European Union

FRA Report: stronger human rights safeguards in European lawmaking are needed

FRA logo

The European Union Agency for Fundamental Rights (FRA) issued the 2025 Better legislation - Human rights impact assessments in lawmaking report, examining how human rights impact assessments (HRIAs) are built into lawmaking across the EU and its Member States. It highlights that, although progress has been made, much work remains. Indeed, the use of HRIAs remains uneven, often superficial and rarely addresses the full spectrum of human rights. In many EU countries, the EU Charter of Fundamental Rights is frequently overlooked. The report identifies insufficient consultation with external experts, limited stakeholder participation and a lack of evaluation once laws are in force. To address these gaps, the report offers practical recommendations for more systematic, inclusive and evidence-based HRIAs that strengthen human rights protection and ensure better, more accountable legislation throughout the EU.

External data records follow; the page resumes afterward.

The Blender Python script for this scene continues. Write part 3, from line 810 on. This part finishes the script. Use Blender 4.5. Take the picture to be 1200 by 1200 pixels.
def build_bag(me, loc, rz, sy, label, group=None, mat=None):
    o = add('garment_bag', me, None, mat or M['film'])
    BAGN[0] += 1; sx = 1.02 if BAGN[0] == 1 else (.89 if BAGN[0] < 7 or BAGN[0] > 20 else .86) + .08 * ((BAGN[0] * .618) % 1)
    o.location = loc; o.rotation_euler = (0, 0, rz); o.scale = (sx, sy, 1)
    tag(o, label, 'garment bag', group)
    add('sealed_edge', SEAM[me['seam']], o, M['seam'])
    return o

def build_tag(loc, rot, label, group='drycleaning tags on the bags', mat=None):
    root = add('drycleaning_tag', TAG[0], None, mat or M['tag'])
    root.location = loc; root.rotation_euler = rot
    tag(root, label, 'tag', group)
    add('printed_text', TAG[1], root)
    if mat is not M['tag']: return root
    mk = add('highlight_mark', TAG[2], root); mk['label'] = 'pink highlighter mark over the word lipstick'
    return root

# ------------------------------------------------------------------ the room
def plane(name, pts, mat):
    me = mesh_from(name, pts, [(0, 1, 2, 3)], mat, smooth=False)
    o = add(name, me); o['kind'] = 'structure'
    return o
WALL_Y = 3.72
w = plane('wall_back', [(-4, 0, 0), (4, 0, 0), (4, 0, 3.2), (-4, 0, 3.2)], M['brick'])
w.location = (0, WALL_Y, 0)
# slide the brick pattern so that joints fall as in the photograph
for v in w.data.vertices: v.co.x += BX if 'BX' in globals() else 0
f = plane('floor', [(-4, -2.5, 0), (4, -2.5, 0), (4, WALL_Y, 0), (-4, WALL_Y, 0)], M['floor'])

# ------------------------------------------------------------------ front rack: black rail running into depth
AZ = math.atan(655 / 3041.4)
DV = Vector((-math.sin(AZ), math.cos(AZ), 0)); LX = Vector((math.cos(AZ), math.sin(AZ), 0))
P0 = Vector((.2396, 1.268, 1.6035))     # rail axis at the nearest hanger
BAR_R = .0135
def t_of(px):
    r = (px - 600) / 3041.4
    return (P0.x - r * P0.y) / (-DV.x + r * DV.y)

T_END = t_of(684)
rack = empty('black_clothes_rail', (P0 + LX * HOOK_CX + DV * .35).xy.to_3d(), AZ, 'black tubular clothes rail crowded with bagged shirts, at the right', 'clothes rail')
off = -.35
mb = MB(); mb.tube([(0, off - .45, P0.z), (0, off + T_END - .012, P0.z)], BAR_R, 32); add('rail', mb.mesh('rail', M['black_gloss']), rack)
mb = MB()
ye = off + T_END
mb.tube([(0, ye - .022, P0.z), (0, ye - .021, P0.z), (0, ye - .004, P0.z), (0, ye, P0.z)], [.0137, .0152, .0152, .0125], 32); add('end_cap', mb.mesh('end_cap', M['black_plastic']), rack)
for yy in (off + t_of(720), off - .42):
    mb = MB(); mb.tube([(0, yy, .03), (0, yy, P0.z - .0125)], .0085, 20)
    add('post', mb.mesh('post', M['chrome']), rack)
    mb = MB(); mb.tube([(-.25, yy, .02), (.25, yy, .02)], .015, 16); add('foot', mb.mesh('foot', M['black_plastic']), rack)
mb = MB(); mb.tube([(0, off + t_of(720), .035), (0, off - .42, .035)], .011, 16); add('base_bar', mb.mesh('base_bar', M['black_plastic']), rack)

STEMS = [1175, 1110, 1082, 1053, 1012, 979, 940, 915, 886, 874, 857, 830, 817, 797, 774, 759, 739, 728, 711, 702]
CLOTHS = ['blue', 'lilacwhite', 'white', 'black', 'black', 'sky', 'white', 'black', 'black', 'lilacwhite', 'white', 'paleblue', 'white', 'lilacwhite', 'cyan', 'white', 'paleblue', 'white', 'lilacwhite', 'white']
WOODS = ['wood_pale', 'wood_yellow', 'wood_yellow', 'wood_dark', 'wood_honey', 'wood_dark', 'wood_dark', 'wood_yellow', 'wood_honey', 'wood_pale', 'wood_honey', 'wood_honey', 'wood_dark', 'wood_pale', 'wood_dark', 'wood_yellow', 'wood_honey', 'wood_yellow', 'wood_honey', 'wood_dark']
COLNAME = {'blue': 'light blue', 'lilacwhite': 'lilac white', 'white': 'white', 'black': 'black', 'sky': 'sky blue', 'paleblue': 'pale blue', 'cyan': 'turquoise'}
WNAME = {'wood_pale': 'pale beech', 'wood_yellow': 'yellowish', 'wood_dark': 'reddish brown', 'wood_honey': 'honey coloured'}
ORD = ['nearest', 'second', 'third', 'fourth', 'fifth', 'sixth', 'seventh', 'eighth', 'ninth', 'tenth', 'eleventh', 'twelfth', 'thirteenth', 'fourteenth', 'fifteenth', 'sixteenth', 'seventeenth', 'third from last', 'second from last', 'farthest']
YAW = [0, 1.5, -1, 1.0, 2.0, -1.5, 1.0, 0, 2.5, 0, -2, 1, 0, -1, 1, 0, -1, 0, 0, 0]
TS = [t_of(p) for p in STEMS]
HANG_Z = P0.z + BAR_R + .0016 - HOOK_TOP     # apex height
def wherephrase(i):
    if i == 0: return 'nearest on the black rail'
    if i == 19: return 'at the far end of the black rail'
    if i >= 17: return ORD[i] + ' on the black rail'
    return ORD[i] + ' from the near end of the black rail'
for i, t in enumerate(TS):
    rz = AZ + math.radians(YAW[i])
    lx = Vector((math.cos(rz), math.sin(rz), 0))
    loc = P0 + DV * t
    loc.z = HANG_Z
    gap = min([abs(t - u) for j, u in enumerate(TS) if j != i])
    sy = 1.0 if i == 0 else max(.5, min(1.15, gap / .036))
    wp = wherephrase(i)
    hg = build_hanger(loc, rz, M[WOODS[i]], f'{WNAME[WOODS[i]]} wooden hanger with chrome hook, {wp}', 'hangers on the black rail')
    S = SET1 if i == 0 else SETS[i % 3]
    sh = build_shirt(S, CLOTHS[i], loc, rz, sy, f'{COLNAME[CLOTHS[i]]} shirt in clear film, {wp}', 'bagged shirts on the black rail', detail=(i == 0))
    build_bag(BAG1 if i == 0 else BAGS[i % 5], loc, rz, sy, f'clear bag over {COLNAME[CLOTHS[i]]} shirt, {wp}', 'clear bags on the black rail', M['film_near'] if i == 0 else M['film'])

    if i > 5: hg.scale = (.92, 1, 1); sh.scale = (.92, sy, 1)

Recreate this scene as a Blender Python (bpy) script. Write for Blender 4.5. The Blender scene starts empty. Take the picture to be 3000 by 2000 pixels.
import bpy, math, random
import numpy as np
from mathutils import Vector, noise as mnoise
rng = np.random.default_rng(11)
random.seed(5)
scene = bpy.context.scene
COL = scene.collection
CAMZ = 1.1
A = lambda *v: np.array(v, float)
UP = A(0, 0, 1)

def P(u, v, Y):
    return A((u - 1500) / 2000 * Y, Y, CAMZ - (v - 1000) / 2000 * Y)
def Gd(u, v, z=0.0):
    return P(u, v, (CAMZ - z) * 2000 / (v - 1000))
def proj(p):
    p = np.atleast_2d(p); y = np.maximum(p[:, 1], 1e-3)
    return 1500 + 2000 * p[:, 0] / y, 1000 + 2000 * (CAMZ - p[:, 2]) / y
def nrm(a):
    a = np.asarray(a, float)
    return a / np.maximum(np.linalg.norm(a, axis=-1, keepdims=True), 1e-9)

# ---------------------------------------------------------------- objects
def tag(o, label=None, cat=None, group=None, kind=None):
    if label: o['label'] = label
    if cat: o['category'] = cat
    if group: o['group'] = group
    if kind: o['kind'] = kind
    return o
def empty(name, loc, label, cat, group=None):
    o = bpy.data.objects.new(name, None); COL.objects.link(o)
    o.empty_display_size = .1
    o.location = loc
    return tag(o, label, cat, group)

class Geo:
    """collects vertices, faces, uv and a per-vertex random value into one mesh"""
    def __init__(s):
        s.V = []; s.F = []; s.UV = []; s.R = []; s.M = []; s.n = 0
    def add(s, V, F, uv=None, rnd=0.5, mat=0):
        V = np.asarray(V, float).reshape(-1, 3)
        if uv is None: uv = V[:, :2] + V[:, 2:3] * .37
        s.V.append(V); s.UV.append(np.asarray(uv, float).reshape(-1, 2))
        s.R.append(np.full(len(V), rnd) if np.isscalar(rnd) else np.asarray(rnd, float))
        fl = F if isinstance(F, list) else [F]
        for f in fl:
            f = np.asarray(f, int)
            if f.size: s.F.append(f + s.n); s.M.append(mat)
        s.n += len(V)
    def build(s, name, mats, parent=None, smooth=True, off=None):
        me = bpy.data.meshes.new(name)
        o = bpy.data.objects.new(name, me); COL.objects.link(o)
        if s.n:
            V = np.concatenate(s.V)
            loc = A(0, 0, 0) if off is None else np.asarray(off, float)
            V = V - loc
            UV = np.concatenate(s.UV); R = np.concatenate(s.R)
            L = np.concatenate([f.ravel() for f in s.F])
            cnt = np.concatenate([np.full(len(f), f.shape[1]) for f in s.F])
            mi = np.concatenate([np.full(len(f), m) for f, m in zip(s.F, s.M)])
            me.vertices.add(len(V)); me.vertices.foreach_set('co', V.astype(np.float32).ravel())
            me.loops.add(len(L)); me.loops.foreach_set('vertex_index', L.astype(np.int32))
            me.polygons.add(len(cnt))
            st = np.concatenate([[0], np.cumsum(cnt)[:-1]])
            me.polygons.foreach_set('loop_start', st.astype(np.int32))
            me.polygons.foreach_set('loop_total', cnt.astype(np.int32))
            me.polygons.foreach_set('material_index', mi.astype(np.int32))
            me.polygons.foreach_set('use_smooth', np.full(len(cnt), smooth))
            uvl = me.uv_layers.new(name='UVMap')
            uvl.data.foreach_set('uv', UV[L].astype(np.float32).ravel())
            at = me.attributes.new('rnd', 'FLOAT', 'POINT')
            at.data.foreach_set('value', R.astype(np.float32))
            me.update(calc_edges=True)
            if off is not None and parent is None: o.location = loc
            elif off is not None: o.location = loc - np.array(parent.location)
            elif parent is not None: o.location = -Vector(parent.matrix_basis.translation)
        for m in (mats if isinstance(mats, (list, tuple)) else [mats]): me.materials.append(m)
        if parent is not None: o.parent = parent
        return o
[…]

Specifically, the European Union Agency for Fundamental Rights calls on the EU to ensure systematic and thorough application of fundamental rights impact assessments; increase the accessibility and inclusiveness of public consultations; consider independent external human rights expertise and support peer-learning between Member States to further improve their human rights impact assessment systems.

Furthermore, FRA calls on the EU Member States to develop coherent and comprehensive guidelines that explicitly use the Charter when legislating within the scope of EU law; use the EU-level human rights impact assessment as a starting point and complement it with a national impact assessment to address the national context; ensure high quality assessments through appropriate coordination, consultation and capacity building and ensure that ex-post evaluations become the rule and systematically consider human rights impacts.